* [Task goal]: Copy everything from the line with "Write the bpy" down to the line with "from mathutils.geometry import", inclusive of both, exactly as written; leave out all pictures.

* [Given data]:
···

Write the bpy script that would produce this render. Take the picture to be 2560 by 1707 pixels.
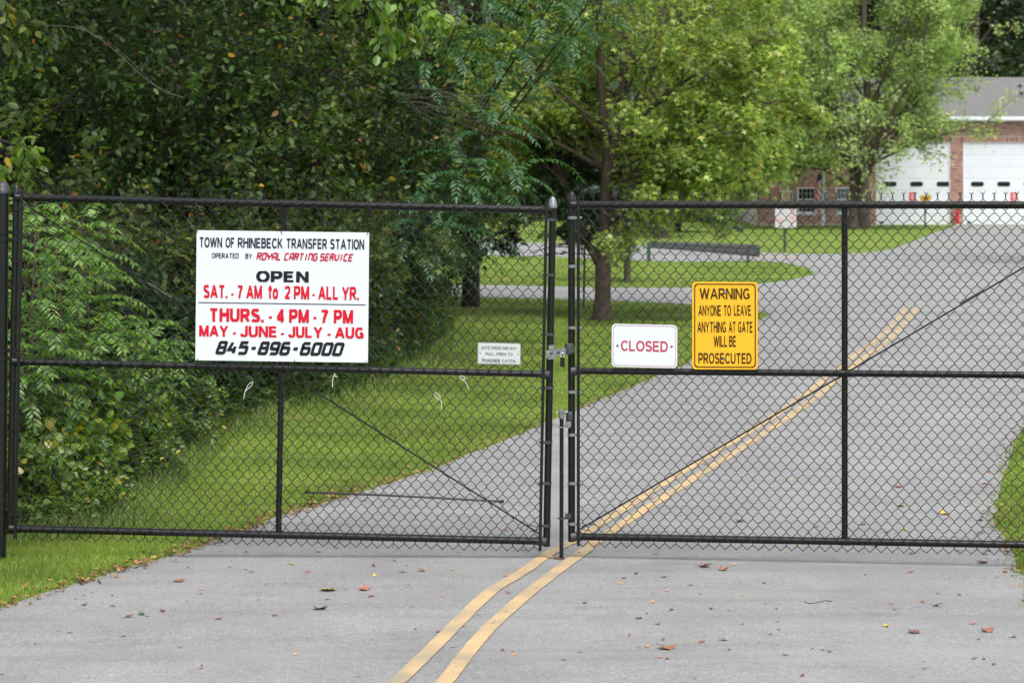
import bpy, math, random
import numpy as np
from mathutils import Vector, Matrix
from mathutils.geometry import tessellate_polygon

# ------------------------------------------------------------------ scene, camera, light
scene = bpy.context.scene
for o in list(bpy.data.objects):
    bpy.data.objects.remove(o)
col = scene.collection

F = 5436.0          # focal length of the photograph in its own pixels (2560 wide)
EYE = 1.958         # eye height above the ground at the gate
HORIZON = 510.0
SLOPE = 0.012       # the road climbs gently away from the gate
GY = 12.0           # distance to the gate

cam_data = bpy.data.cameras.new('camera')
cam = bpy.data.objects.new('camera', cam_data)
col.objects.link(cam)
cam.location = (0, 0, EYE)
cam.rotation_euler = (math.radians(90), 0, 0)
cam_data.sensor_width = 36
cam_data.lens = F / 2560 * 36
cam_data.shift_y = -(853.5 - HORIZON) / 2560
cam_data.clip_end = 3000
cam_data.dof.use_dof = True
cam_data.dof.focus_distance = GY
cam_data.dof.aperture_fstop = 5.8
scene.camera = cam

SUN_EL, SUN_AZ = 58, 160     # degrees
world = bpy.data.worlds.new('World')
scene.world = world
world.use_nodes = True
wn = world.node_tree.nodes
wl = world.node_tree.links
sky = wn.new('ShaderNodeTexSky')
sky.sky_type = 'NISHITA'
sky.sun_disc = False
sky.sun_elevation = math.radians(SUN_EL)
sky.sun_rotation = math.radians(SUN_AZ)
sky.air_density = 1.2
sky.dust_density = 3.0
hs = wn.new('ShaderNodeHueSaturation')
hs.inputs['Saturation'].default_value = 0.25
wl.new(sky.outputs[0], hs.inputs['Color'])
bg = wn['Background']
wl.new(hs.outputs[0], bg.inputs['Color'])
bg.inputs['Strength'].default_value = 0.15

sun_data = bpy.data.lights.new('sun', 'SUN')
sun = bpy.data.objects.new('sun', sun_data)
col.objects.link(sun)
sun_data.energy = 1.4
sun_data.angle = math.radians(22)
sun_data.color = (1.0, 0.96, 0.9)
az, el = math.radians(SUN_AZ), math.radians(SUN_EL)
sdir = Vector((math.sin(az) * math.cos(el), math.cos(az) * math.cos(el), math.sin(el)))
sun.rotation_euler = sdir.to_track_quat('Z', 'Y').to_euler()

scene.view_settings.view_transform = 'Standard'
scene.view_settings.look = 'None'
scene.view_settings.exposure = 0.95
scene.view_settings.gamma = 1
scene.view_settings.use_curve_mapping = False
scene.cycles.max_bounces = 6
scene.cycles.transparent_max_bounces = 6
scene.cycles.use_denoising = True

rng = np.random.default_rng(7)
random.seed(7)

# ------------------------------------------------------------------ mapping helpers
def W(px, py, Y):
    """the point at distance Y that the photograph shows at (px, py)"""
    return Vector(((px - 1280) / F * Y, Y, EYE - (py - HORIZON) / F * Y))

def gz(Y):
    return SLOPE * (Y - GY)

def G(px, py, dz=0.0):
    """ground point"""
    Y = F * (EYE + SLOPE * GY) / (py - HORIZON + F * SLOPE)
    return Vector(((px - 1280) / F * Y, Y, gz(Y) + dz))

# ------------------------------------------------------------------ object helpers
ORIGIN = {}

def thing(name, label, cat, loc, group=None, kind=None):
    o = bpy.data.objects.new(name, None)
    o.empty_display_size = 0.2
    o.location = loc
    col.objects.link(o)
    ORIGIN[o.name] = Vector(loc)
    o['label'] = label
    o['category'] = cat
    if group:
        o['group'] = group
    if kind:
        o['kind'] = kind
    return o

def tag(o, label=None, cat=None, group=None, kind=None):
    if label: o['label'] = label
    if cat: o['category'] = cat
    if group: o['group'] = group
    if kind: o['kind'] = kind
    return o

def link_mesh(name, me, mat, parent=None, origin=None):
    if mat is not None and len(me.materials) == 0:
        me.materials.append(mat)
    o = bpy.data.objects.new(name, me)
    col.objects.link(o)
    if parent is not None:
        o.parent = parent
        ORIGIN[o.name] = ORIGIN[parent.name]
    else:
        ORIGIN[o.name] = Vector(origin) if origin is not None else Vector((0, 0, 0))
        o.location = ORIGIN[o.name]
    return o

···

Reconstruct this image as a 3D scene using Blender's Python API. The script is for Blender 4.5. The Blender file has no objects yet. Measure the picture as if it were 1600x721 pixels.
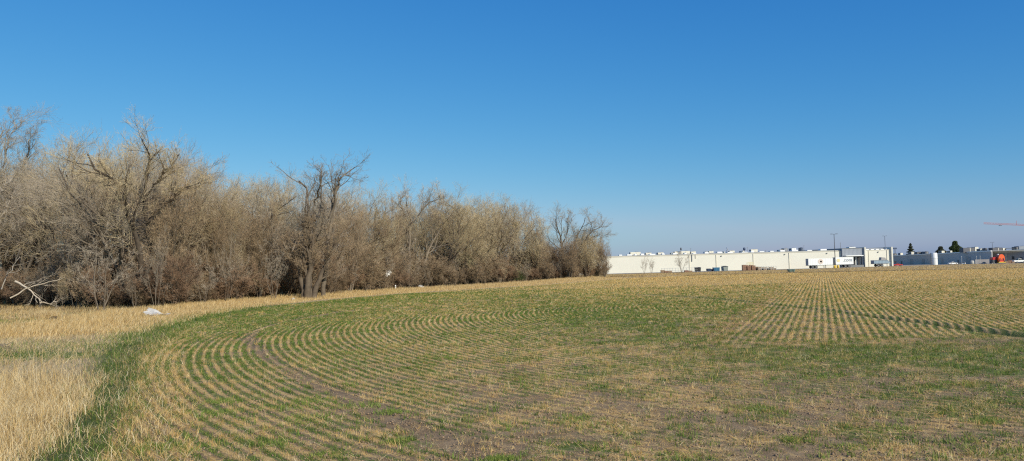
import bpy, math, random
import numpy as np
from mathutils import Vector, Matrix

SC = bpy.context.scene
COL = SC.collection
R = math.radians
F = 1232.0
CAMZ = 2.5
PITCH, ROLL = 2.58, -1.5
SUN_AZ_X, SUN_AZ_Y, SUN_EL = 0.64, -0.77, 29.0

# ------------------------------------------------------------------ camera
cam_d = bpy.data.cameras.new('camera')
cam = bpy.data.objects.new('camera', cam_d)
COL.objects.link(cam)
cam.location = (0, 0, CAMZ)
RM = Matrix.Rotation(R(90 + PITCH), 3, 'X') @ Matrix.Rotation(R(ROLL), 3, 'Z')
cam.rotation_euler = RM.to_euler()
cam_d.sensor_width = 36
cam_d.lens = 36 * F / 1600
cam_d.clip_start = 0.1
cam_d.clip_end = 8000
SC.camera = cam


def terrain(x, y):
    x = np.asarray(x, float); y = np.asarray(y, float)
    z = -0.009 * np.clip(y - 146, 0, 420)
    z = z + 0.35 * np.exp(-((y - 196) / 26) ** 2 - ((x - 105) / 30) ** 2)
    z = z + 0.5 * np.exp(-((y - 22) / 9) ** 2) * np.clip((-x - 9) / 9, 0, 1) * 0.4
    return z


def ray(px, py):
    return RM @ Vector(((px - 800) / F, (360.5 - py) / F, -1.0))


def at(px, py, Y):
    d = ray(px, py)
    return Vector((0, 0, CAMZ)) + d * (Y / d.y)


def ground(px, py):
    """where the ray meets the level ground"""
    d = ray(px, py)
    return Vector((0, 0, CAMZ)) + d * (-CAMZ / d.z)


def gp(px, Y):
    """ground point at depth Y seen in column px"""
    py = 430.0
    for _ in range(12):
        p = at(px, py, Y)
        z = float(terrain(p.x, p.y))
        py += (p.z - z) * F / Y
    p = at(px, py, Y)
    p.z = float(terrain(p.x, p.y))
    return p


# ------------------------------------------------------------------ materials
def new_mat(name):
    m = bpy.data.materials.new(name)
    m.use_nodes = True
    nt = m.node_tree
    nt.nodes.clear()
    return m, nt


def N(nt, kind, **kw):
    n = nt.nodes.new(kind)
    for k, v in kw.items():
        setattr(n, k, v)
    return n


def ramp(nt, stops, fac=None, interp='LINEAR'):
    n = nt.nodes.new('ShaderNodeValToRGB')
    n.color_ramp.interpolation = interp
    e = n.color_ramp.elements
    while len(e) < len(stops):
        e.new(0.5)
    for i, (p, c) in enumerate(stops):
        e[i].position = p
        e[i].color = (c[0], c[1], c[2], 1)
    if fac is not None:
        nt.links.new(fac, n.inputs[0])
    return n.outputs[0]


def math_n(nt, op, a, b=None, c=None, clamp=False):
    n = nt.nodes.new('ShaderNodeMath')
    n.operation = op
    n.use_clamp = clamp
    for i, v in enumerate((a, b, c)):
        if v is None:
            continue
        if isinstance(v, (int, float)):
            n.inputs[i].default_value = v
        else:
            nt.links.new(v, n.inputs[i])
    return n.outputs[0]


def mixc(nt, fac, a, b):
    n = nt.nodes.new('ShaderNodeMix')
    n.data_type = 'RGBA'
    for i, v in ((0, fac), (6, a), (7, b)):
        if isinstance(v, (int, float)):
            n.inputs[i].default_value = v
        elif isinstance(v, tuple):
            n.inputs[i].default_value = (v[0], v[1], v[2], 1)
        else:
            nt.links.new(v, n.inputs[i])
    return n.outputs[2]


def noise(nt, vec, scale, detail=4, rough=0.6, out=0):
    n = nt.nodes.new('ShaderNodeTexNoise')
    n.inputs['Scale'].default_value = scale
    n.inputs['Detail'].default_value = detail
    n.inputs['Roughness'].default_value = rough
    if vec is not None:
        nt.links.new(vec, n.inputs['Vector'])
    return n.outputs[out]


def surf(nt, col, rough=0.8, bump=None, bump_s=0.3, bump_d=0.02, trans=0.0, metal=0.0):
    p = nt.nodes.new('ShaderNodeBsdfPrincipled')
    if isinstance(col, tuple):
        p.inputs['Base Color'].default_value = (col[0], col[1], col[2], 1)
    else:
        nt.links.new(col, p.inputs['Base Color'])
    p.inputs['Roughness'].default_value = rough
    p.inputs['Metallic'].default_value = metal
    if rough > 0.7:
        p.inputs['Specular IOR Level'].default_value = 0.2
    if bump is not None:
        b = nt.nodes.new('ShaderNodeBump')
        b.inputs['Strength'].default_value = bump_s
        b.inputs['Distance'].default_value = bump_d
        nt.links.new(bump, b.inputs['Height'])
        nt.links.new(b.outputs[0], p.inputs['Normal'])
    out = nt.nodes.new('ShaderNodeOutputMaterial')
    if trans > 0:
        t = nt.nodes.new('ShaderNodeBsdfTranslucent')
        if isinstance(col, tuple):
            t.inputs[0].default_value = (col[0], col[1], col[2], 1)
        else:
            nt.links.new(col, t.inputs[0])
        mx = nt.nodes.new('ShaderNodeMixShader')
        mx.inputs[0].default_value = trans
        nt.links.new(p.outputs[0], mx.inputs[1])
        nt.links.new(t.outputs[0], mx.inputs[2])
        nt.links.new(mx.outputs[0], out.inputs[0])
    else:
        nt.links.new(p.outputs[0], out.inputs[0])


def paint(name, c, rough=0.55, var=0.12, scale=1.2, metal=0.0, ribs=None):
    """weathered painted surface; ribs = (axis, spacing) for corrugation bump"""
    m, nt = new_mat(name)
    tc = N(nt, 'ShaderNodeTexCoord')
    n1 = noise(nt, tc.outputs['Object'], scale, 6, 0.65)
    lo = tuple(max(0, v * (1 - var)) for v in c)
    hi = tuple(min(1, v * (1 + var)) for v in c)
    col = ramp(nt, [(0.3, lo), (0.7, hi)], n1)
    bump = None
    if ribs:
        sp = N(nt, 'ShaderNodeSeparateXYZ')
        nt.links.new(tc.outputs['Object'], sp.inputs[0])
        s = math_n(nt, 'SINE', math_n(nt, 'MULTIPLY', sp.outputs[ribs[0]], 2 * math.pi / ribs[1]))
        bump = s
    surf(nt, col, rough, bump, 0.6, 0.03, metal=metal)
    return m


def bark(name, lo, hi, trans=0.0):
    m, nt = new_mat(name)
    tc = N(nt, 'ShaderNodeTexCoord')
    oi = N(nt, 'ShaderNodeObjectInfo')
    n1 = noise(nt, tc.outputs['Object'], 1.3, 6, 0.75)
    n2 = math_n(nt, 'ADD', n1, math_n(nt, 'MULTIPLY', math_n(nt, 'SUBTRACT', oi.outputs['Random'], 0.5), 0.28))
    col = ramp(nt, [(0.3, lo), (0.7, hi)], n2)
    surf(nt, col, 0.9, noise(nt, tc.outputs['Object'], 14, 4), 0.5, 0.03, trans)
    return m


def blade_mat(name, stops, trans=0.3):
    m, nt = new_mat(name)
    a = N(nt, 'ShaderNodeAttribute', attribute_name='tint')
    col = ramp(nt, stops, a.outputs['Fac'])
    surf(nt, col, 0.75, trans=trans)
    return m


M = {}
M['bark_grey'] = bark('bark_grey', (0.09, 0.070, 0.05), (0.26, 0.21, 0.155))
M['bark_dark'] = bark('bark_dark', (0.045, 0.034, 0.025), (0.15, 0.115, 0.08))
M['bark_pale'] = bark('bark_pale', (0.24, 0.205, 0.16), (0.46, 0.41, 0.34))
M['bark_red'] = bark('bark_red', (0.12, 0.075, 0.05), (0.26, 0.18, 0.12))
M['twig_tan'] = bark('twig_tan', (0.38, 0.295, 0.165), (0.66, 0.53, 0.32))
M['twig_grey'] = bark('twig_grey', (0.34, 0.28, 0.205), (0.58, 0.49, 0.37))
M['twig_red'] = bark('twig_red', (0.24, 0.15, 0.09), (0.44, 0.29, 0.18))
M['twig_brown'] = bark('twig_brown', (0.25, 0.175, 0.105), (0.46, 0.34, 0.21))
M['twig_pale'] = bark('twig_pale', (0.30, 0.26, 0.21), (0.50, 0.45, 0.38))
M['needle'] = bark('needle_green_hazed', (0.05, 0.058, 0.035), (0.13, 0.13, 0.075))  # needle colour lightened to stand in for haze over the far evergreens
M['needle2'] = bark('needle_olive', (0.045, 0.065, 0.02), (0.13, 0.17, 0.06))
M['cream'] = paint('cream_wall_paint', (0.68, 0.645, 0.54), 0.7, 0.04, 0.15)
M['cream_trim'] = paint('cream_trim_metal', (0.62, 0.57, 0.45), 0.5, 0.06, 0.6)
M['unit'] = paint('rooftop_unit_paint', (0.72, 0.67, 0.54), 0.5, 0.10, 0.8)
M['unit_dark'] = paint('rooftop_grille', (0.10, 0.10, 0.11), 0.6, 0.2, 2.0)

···

* [Final result]:
Write the bpy script that would produce this render. Take the picture to be 2560 by 1707 pixels.
import bpy, math, random
import numpy as np
from mathutils import Vector, Matrix
from mathutils.geometry import tessellate_polygon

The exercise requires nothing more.